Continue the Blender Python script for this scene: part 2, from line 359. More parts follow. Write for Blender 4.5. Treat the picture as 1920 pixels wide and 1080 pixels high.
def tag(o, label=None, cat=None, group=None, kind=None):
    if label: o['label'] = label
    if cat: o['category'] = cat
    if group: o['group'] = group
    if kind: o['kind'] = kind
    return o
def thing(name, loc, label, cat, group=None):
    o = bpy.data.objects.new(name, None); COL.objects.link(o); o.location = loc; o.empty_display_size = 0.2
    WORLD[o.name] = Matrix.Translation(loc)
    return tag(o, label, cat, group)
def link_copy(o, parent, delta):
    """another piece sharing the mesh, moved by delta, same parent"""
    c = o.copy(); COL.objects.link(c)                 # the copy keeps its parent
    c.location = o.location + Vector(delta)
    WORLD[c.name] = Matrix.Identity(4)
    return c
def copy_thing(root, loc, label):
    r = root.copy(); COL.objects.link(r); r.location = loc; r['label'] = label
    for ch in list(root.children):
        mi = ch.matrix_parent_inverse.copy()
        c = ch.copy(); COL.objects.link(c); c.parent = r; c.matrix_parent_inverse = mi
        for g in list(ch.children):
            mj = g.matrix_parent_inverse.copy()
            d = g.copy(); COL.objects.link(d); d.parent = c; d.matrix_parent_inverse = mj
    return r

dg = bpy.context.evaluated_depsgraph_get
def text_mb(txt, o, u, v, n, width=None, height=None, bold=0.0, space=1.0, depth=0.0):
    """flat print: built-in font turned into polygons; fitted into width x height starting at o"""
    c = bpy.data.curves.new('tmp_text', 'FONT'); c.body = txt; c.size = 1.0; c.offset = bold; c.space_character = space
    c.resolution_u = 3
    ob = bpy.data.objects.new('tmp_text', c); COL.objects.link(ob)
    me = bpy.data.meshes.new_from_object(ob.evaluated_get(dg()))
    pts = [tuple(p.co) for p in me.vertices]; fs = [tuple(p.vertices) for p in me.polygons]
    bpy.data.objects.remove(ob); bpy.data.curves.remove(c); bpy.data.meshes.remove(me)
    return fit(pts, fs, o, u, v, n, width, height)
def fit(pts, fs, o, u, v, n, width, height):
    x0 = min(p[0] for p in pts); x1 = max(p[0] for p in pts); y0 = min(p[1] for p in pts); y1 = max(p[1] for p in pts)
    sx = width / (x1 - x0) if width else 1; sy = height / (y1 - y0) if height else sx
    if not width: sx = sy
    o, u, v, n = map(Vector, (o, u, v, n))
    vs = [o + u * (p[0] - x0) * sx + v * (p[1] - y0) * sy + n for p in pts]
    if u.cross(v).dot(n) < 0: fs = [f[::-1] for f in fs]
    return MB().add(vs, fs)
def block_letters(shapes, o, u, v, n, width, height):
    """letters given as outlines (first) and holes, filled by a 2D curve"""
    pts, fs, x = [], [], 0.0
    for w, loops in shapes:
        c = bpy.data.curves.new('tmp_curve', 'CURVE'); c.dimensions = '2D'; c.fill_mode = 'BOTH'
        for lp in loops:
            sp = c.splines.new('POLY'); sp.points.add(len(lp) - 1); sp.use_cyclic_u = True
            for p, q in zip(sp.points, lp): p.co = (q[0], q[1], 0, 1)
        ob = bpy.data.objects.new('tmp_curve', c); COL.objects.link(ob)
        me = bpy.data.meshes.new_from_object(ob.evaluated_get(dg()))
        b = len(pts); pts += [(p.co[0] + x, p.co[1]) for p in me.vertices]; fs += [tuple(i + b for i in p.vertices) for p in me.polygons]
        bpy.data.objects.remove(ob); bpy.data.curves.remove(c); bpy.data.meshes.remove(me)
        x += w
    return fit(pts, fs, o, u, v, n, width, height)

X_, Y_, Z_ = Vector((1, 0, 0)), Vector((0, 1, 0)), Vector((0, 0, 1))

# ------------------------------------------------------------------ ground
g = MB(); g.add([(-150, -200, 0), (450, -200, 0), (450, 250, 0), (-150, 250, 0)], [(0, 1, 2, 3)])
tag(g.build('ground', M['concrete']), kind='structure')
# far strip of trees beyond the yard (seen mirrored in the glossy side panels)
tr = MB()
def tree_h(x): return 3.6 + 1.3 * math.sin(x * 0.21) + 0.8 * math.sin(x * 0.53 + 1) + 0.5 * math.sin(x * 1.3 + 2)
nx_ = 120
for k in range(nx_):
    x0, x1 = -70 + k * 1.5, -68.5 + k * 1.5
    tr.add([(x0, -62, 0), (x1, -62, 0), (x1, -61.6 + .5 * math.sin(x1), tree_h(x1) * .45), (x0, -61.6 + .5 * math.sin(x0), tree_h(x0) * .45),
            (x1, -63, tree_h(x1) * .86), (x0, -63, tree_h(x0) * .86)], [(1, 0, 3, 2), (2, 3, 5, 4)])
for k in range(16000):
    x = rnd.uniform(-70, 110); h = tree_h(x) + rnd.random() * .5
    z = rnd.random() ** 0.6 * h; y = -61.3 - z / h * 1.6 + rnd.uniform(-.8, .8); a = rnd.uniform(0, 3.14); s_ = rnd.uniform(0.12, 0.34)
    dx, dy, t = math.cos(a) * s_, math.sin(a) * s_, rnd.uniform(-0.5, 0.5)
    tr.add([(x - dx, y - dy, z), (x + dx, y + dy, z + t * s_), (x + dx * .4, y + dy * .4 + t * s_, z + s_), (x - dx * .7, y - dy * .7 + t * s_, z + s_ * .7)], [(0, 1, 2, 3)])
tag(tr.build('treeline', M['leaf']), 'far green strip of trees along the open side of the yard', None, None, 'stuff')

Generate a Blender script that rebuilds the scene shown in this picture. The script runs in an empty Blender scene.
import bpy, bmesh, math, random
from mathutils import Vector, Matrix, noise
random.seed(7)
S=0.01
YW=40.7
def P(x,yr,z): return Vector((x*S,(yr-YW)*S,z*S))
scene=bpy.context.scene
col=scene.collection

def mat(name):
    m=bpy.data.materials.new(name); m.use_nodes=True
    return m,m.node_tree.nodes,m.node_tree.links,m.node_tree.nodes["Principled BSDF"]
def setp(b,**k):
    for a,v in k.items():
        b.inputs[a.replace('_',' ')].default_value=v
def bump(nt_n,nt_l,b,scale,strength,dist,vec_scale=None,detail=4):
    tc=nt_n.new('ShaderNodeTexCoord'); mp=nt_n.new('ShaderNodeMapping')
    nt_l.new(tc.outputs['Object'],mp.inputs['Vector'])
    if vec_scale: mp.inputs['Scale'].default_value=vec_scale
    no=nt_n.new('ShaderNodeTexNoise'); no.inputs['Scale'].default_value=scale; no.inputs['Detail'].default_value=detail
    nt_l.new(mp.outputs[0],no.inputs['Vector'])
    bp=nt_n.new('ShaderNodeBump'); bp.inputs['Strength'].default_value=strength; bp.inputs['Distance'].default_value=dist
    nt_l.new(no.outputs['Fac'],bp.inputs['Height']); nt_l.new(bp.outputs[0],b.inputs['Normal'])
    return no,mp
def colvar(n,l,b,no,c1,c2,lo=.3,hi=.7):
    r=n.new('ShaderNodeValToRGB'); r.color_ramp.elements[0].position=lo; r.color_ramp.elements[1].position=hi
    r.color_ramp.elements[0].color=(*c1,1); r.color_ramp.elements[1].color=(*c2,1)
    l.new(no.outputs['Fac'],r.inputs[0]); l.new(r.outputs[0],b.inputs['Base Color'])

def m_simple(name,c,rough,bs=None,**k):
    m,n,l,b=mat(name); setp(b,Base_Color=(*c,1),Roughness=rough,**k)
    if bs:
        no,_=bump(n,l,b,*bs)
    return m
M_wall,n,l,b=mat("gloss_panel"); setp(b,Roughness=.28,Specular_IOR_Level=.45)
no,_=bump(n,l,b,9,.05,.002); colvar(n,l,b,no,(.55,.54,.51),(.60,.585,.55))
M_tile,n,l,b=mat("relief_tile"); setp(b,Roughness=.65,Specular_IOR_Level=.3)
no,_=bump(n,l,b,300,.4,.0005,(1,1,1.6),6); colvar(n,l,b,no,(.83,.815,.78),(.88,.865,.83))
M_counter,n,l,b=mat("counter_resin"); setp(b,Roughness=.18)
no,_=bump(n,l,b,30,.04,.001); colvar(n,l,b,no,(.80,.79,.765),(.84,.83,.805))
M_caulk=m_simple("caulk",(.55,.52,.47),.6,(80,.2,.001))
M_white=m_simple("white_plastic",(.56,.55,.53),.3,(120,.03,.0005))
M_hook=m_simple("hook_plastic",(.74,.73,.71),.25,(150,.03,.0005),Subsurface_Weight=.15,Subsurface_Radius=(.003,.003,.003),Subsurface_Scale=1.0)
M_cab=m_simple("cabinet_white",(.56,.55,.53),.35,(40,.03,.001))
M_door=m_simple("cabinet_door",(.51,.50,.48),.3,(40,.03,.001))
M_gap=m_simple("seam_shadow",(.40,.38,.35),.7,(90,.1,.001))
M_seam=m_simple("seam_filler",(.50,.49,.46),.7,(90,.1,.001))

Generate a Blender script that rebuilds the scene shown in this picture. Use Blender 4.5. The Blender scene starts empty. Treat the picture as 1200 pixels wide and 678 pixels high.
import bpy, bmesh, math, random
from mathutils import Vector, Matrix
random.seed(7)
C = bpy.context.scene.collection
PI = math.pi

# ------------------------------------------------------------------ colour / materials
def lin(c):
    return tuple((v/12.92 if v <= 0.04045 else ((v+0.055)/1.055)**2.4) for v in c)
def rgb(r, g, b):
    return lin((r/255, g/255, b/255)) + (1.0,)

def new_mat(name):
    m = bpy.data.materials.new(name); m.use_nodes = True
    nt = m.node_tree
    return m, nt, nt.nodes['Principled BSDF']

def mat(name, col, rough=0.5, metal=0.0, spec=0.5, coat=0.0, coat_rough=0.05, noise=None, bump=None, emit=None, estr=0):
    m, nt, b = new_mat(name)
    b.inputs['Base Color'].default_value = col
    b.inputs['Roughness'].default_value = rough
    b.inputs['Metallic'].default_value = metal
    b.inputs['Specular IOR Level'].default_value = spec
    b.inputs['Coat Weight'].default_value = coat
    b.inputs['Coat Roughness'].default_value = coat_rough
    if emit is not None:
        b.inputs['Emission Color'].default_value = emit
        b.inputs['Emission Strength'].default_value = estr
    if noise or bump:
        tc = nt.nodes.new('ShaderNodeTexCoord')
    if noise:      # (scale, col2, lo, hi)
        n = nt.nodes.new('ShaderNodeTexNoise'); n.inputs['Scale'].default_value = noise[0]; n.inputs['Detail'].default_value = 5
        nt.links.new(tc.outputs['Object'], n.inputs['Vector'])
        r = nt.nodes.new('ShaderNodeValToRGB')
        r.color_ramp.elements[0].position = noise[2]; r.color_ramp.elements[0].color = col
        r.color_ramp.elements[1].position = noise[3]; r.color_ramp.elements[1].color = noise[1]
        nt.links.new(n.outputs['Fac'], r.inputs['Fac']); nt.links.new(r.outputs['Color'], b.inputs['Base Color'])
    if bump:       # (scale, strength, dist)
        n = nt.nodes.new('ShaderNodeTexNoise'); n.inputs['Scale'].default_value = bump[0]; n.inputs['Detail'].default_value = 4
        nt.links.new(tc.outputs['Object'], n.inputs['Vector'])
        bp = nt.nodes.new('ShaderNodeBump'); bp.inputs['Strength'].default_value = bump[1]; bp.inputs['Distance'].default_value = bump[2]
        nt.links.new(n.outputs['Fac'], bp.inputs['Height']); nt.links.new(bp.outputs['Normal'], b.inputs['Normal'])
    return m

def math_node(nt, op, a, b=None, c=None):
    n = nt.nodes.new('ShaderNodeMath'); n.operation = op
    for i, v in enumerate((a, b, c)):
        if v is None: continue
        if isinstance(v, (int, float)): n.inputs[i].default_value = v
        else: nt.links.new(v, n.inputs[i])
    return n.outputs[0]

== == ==

EXERCISE:
Keep both end lines and retype everything in the records above from the line containing "678 pixels high." through the line containing "PI = math.pi", exactly, with nothing else.

EXERCISE RESPONSE:
Generate a Blender script that rebuilds the scene shown in this picture. Use Blender 4.5. The Blender scene starts empty. Treat the picture as 1200 pixels wide and 678 pixels high.
import bpy, bmesh, math, random
from mathutils import Vector, Matrix
random.seed(7)
C = bpy.context.scene.collection
PI = math.pi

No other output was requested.